Overall there's plenty of sprawl, but the Illinois side of the Mississippi is not as built up as the Missouri side, and downtown St. Louis is sitting on the state line. For that reason you can find yourself in farmland and still easily be within 20 miles of downtown St. Louis.
A lot of the suburbs on the Illinois side also look more like small towns than stereotypical suburbia, although that sort of suburbia certainly does exist.
Albuquerque's suburban sprawl is limited to the west/northwest because the city is surrounded by national forest and Indian reservations in all other directions. You can travel 20 miles in almost every direction from the city and be in nature.
The best examples are outside the US. Freiburg, Germany (pop. 230,000) and Bergen, Norway (pop. 265,000) are two cities where I walked out of the central area (bustling sidewalk cafes, packed public transportation, very urban feel) into forested wilderness within about a half hour.
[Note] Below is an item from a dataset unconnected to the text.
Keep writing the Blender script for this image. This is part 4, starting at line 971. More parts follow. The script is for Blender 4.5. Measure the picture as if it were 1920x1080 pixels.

I'm sure there are plenty of other European cities that are like this.
Santa Barbara comes to mind. City population is 90,000 but metro population is around 200,000.
25 minutes east of Portland the Columbia river gorge protected area
25 minutes south the wine country
25 minutes west Washington county farm land
25 minutes north Clark county farm land
within the city theres Forest Park
I was gonna say, how has Portland not been mentioned yet? Oregon's land use laws really help mitigate sprawl.
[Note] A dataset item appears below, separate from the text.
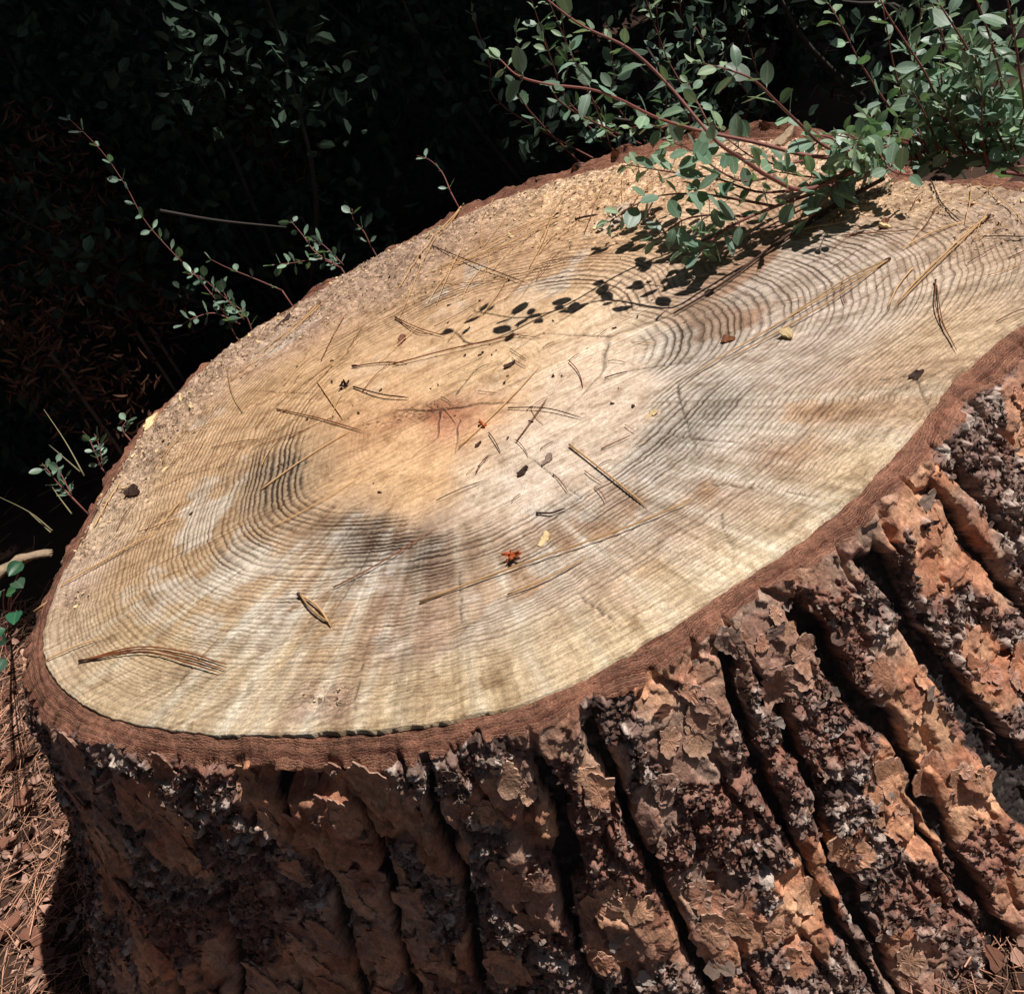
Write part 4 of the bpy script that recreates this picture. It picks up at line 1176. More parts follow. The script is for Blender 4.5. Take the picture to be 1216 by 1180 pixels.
bl_v, bl_f, n0 = [], [], 0
for k in range(6500):
    if k < 5200: x = lrng.uniform(-1.35, -.45); y = lrng.uniform(-.6, .75)
    else: x = lrng.uniform(.0, .6); y = lrng.uniform(-.85, -.45)
    if math.hypot(x, y) < stump_r(x, y) - .03: continue
    s_ = .002 + .012 * lrng.random() ** 2.5
    m = rot_frame(np.array([1., 0, 0]), np.array([0, 1., 0]), np.array([0, 0, 1.]), lrng.normal(0, .35), lrng.uniform(0, 6.3), lrng.normal(0, .35))
    v = (m @ (CR3[lrng.integers(20)] * s_ * np.array([1, lrng.uniform(.4, 1), .6])).T).T + np.array([x, y, float(ground_z(x, y)) + lrng.uniform(.002, .014)])
    bl_v.append(v); bl_f.append(CF3 + n0); n0 += 9
tag(obj('bark_litter', make_mesh('bark_litter', np.vstack(bl_v), np.vstack(bl_f), M['crumblitter'], False)), 'fine crumbs of bark mixed with the fallen needles', 'bark litter', kind='stuff')

# chips of bark among the litter
def ground_px(px, py, z=0.0):
    return at_h(px, py, z - H)
cl = ['large flat purplish bark chip on the needles by the stump base', 'rounded bark chip on needle litter left of the stump wall', 'dark narrow bark chip on the litter below the left rim',
      'bark chip at the lower left corner, broad and grey brown', 'bark chip beside the stump shadow edge']
big = [(45, 1110, .028), (28, 948, .022), (15, 905, .020), (8, 1100, .024), (30, 1010, .018), (10, 1000, .018), (52, 1135, .020)]
cl += ['small pale brown bark chip above the shadow edge', 'bark chip lowest of those by the stump shadow']
for k, (px, py, s_) in enumerate(big):
    v, f = solid(flake_verts(5, 1100 + k) * s_ * np.array([1, .75, .6]), FLF, 5, s_ * .2)
    p = ground_px(px, py, .012); p[2] = float(ground_z(p[0], p[1])) + .014
    o = obj('bark_chip', make_mesh('bark_chip', v, f, M['barkchip'], False), None, p)
    o.rotation_euler = (lrng.uniform(-.3, .3), lrng.uniform(-.3, .3), lrng.uniform(0, 6))
    tag(o, cl[k], 'bark chip', 'bark chips on the litter')
CH = []
for k in range(8):
    v, f = solid(flake_verts(5, 1150 + k) * np.array([1, .7, .6]), FLF, 5, .22)
    CH.append(make_mesh('bark_chip', v, f, M['barkchip'], False))
k = 0
while k < 130:
    if k < 100: x = lrng.uniform(-1.2, -.5); y = lrng.uniform(-.5, .6)
    else: x = lrng.uniform(.05, .5); y = lrng.uniform(-.8, -.5)
    if math.hypot(x, y) < stump_r(x, y): continue
    o = obj('bark_chip', CH[k % 8], None, (x, y, float(ground_z(x, y)) + lrng.uniform(.006, .014)))
    s_ = lrng.uniform(.006, .014); o.scale = (s_, s_, s_)
    o.rotation_euler = (lrng.uniform(-.5, .5), lrng.uniform(-.5, .5), lrng.uniform(0, 6))
    tag(o, 'small brown bark chip strewn among the fallen needles', 'bark chip', 'small bark chips among the needles')
    k += 1
# pale broken branch lying behind the left rim
p0, p1, p2 = at_d(-15, 690, 1.62), at_d(25, 664, 1.63), at_d(62, 655, 1.64)
v, f = tube(smooth_path([p0, p1, p2], 10), .0065 * np.array([.8, 1, 1.1, .9, 1.05, 1, .8, .9, .7, .3]) * (1 + .2 * np.sin(np.arange(10) * 2)), 9)
v = v + .0018 * rng.standard_normal(v.shape)
tag(obj('broken_branch', make_mesh('broken_branch', v, f, M['palewood'])), 'pale weathered piece of broken branch behind the left rim', 'branch')

# ================================================================== SHRUBS
def leaf_mesh(L, W, mat, seed, fold=.25, curl=.2):
    r_ = np.random.default_rng(seed)
    n = 7
    t = np.linspace(0, 1, n)
    w = W / 2 * np.sin(np.pi * np.clip(t, 0, 1) ** .95) ** .55
    w[0] = .0006; w[-1] = .0004
    y = t * L + .004
    bend = curl * L * (t ** 2) * r_.uniform(-1, .6)
    rows = []
    for k in range(n):
        for u in (-1, -.5, 0, .5, 1):
            rows.append((w[k] * u, y[k], bend[k] + fold * abs(u) * w[k] * r_.uniform(.6, 1.2)))
    v = np.array(rows)
    f = grid_faces(n, 5)
    # petiole
    pv, pf = tube([(0, 0, 0), (0, .0025, 0), (0, .005, 0)], [.0006, .0006, .0005], 4)
    return make_mesh('leaf', np.vstack([v, pv]), [f] + [q + len(v) for q in pf], M[mat], True)
LEAF = [leaf_mesh(.0255 * s, .0155 * s * w, 'leaf', i, fo, cu) for i, (s, w, fo, cu) in enumerate([(1, 1, .2, .2), (1.1, .95, .3, .3), (.85, 1.1, .15, .1), (.95, .85, .35, .4), (.75, 1, .2, .2), (1.05, 1.1, .1, .5)])]
YOUNG = [leaf_mesh(.017, .009 * w, 'leaf_young', 20 + i, .4, .3) for i, w in enumerate((1, .8, 1.1))]
SMALL = [leaf_mesh(.015, .0085 * w, 'leaf', 40 + i, .3, .3) for i, w in enumerate((1, .8, 1.15))]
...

Plenty of areas in the Northeast and Midwest are like this, with some allowing you to go from the heart of the city to a rural area within even 10-20 minutes. Syracuse and Lansing to mind in this regard.
If you drive west from downtown Miami and head straight along the Tamiami Trail for 25 miles straight you will hit the beginnings of the Everglades with virtually no development. Not sure if that counts.
Manchester, NH population 110k, There is some suburbia (by NH standards)(2+ acre lots) but doesn't take long to get rural.